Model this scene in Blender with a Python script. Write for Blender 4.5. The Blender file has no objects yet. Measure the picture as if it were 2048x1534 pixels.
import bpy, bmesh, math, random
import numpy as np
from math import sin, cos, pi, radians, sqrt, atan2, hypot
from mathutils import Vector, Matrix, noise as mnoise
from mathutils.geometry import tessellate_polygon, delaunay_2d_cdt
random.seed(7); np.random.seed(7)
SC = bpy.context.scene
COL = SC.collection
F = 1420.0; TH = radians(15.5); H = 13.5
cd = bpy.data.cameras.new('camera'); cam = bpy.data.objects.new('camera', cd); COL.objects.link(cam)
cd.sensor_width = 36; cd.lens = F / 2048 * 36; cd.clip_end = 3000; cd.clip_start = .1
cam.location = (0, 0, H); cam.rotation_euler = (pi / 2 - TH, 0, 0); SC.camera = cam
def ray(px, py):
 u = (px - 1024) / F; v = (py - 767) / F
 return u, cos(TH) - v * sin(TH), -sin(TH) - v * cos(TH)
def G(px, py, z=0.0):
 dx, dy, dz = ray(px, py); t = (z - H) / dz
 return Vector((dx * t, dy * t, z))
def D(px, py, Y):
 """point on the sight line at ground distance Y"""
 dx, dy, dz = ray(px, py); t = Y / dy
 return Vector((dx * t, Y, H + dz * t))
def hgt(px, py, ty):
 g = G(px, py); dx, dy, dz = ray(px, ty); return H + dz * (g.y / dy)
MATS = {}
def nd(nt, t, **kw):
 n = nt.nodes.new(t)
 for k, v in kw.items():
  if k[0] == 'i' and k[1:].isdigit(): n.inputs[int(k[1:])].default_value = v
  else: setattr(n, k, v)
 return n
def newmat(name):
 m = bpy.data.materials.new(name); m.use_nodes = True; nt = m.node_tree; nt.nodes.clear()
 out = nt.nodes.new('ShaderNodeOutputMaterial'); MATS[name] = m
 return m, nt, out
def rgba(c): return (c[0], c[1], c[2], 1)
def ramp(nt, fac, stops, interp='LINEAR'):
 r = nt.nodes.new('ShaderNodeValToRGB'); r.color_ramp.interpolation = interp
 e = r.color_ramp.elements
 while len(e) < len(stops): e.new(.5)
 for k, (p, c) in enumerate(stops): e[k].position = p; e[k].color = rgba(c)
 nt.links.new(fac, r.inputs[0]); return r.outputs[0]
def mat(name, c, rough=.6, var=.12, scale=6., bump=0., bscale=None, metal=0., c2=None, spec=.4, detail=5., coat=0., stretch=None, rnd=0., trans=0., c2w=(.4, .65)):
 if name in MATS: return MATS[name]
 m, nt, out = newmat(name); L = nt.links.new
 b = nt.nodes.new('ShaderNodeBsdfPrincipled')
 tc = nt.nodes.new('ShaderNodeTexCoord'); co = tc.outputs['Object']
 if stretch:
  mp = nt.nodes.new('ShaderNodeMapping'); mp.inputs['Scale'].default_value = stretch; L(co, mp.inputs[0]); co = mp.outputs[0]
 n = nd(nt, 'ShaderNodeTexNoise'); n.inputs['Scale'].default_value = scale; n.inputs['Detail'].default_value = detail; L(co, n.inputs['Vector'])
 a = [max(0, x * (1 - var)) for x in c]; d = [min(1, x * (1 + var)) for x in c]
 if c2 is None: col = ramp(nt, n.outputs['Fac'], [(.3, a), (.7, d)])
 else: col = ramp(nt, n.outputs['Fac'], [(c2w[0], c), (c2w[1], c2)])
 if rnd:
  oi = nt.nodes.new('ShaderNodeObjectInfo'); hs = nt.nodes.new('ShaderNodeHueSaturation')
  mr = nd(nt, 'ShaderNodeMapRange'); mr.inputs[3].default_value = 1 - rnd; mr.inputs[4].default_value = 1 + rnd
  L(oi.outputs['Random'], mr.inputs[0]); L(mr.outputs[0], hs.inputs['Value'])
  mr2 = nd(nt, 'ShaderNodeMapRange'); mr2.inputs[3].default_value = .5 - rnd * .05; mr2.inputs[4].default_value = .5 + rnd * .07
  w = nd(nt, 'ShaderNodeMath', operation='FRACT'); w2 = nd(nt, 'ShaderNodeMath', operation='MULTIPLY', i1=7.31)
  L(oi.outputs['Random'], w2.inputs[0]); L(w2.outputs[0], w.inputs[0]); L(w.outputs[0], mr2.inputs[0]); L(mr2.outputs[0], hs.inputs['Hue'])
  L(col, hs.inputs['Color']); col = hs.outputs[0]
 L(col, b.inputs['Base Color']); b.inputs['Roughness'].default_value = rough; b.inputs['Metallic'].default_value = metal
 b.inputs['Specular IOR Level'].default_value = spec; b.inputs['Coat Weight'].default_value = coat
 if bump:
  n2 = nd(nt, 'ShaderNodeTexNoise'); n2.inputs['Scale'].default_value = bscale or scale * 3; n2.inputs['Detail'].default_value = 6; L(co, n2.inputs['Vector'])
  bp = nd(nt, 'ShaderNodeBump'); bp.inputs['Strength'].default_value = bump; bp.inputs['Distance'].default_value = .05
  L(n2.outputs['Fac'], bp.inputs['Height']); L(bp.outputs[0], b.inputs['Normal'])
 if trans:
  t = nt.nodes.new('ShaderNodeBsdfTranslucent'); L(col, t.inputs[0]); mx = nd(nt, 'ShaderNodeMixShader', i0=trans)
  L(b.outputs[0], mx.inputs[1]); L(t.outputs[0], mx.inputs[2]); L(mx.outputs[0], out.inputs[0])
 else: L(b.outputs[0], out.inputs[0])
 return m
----
* **Set problem**: Give back the data above exactly as it appears.

* **Written response**:
Model this scene in Blender with a Python script. Write for Blender 4.5. The Blender file has no objects yet. Measure the picture as if it were 2048x1534 pixels.
import bpy, bmesh, math, random
import numpy as np
from math import sin, cos, pi, radians, sqrt, atan2, hypot
from mathutils import Vector, Matrix, noise as mnoise
from mathutils.geometry import tessellate_polygon, delaunay_2d_cdt
random.seed(7); np.random.seed(7)
SC = bpy.context.scene
COL = SC.collection
F = 1420.0; TH = radians(15.5); H = 13.5
cd = bpy.data.cameras.new('camera'); cam = bpy.data.objects.new('camera', cd); COL.objects.link(cam)
cd.sensor_width = 36; cd.lens = F / 2048 * 36; cd.clip_end = 3000; cd.clip_start = .1
cam.location = (0, 0, H); cam.rotation_euler = (pi / 2 - TH, 0, 0); SC.camera = cam
def ray(px, py):
 u = (px - 1024) / F; v = (py - 767) / F
 return u, cos(TH) - v * sin(TH), -sin(TH) - v * cos(TH)
def G(px, py, z=0.0):
 dx, dy, dz = ray(px, py); t = (z - H) / dz
 return Vector((dx * t, dy * t, z))
def D(px, py, Y):
 """point on the sight line at ground distance Y"""
 dx, dy, dz = ray(px, py); t = Y / dy
 return Vector((dx * t, Y, H + dz * t))
def hgt(px, py, ty):
 g = G(px, py); dx, dy, dz = ray(px, ty); return H + dz * (g.y / dy)
MATS = {}
def nd(nt, t, **kw):
 n = nt.nodes.new(t)
 for k, v in kw.items():
  if k[0] == 'i' and k[1:].isdigit(): n.inputs[int(k[1:])].default_value = v
  else: setattr(n, k, v)
 return n
def newmat(name):
 m = bpy.data.materials.new(name); m.use_nodes = True; nt = m.node_tree; nt.nodes.clear()
 out = nt.nodes.new('ShaderNodeOutputMaterial'); MATS[name] = m
 return m, nt, out
def rgba(c): return (c[0], c[1], c[2], 1)
def ramp(nt, fac, stops, interp='LINEAR'):
 r = nt.nodes.new('ShaderNodeValToRGB'); r.color_ramp.interpolation = interp
 e = r.color_ramp.elements
 while len(e) < len(stops): e.new(.5)
 for k, (p, c) in enumerate(stops): e[k].position = p; e[k].color = rgba(c)
 nt.links.new(fac, r.inputs[0]); return r.outputs[0]
def mat(name, c, rough=.6, var=.12, scale=6., bump=0., bscale=None, metal=0., c2=None, spec=.4, detail=5., coat=0., stretch=None, rnd=0., trans=0., c2w=(.4, .65)):
 if name in MATS: return MATS[name]
 m, nt, out = newmat(name); L = nt.links.new
 b = nt.nodes.new('ShaderNodeBsdfPrincipled')
 tc = nt.nodes.new('ShaderNodeTexCoord'); co = tc.outputs['Object']
 if stretch:
  mp = nt.nodes.new('ShaderNodeMapping'); mp.inputs['Scale'].default_value = stretch; L(co, mp.inputs[0]); co = mp.outputs[0]
 n = nd(nt, 'ShaderNodeTexNoise'); n.inputs['Scale'].default_value = scale; n.inputs['Detail'].default_value = detail; L(co, n.inputs['Vector'])
 a = [max(0, x * (1 - var)) for x in c]; d = [min(1, x * (1 + var)) for x in c]
 if c2 is None: col = ramp(nt, n.outputs['Fac'], [(.3, a), (.7, d)])
 else: col = ramp(nt, n.outputs['Fac'], [(c2w[0], c), (c2w[1], c2)])
 if rnd:
  oi = nt.nodes.new('ShaderNodeObjectInfo'); hs = nt.nodes.new('ShaderNodeHueSaturation')
  mr = nd(nt, 'ShaderNodeMapRange'); mr.inputs[3].default_value = 1 - rnd; mr.inputs[4].default_value = 1 + rnd
  L(oi.outputs['Random'], mr.inputs[0]); L(mr.outputs[0], hs.inputs['Value'])
  mr2 = nd(nt, 'ShaderNodeMapRange'); mr2.inputs[3].default_value = .5 - rnd * .05; mr2.inputs[4].default_value = .5 + rnd * .07
  w = nd(nt, 'ShaderNodeMath', operation='FRACT'); w2 = nd(nt, 'ShaderNodeMath', operation='MULTIPLY', i1=7.31)
  L(oi.outputs['Random'], w2.inputs[0]); L(w2.outputs[0], w.inputs[0]); L(w.outputs[0], mr2.inputs[0]); L(mr2.outputs[0], hs.inputs['Hue'])
  L(col, hs.inputs['Color']); col = hs.outputs[0]
 L(col, b.inputs['Base Color']); b.inputs['Roughness'].default_value = rough; b.inputs['Metallic'].default_value = metal
 b.inputs['Specular IOR Level'].default_value = spec; b.inputs['Coat Weight'].default_value = coat
 if bump:
  n2 = nd(nt, 'ShaderNodeTexNoise'); n2.inputs['Scale'].default_value = bscale or scale * 3; n2.inputs['Detail'].default_value = 6; L(co, n2.inputs['Vector'])
  bp = nd(nt, 'ShaderNodeBump'); bp.inputs['Strength'].default_value = bump; bp.inputs['Distance'].default_value = .05
  L(n2.outputs['Fac'], bp.inputs['Height']); L(bp.outputs[0], b.inputs['Normal'])
 if trans:
  t = nt.nodes.new('ShaderNodeBsdfTranslucent'); L(col, t.inputs[0]); mx = nd(nt, 'ShaderNodeMixShader', i0=trans)
  L(b.outputs[0], mx.inputs[1]); L(t.outputs[0], mx.inputs[2]); L(mx.outputs[0], out.inputs[0])
 else: L(b.outputs[0], out.inputs[0])
 return m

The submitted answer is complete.